David highlighted numerous locations; within the “Gritstone areas” but never-the-less, lying well outside the usual “limestone” belt of the central Pennines, where quantities of lime had been processed in industrial activities spanning over 600 years. He challenged the more usually held notion that the lime production industry was a rather narrow based geological and geographical process, and by utilising a wide range of well illustrated examples, he clearly demonstrated that this was far from the case.
Limestone had been exploited, he suggested, far and wide beyond the confines of a landscape that supported a limestone bedrock and a range of early records were offered that underlined the diversity of locations distant from the areas of traditional extraction and production. Evidence of lime kilns stretching far along the communication arteries leading into West Yorkshire and Lancashire was presented, transportation routes for both unprocessed ‘raw’ limestone and treated lime were outlined, such as the “Limers Gates” from Lothersdale to Calderdale and from Clitheroe to Rochdale – each a major routeway in their period.
David also dwelt on the sources of limestone remote from its point of origin and how, following on from the actions of the Ice Age, deposits of limestone had been recovered far down the valleys, where the effects of glacial action had moved large quantities ‘down-stream’. Moving onto the process of hushing, a practice more usually associated with metallic mineral extraction, David illustrated a variety of locations where the use of suddenly released water had been employed to wash away the over burden and expose limestone ‘cobbles’ - miles from their original source, leaving a landscape scarred and disturbed - very much as the once rich lead-ore hillsides of sections of the Dales.
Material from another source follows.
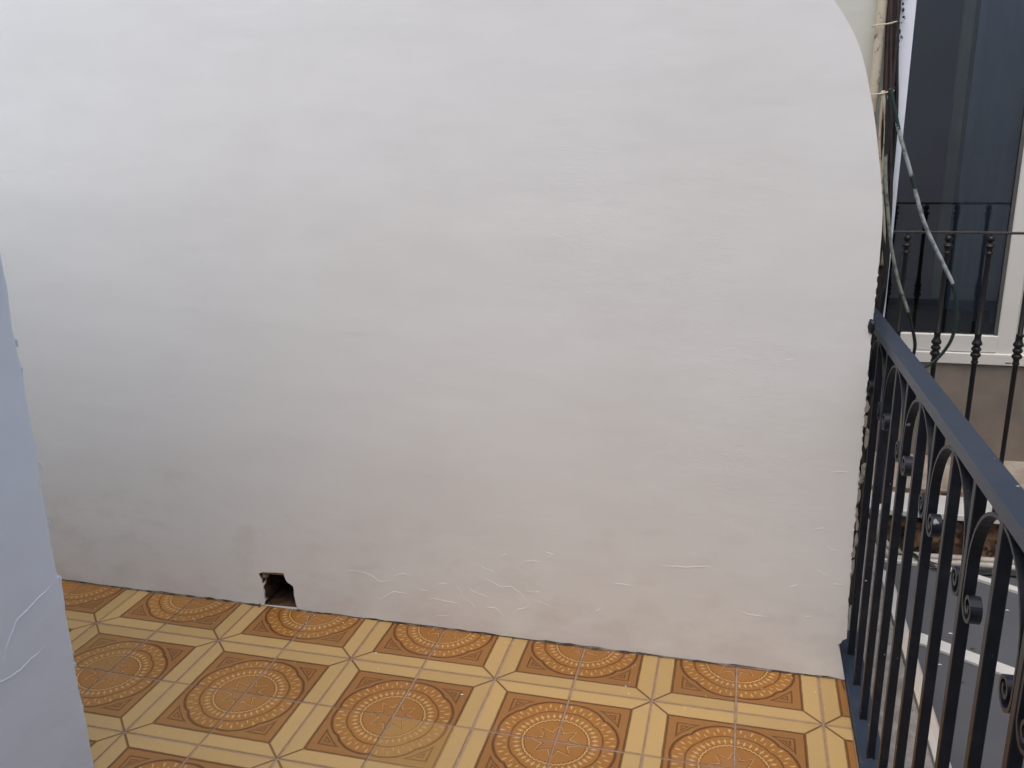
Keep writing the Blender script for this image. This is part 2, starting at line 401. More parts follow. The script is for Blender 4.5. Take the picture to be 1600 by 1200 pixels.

The 17th century was, he argued, a time for extensive limestone gathering and processing within these wider gritstone areas, with huge sections of moorland having rights granted for the extraction of limestone and the discarded material from these workings, he demonstrated, was still to be found in the sheddings – huge piles of sandstone waste. Water carried limestone, river-born material, down the major rivers flowing through landscapes of limestone bedrock, had also been worked with a variety of examples – such as Addingham and Pool along the Wharfe, and locations along the Cover and Dee rivers further to the north. The well attended meeting then had the opportunity to ask a variety of pertinent questions to close an interesting and informative evening.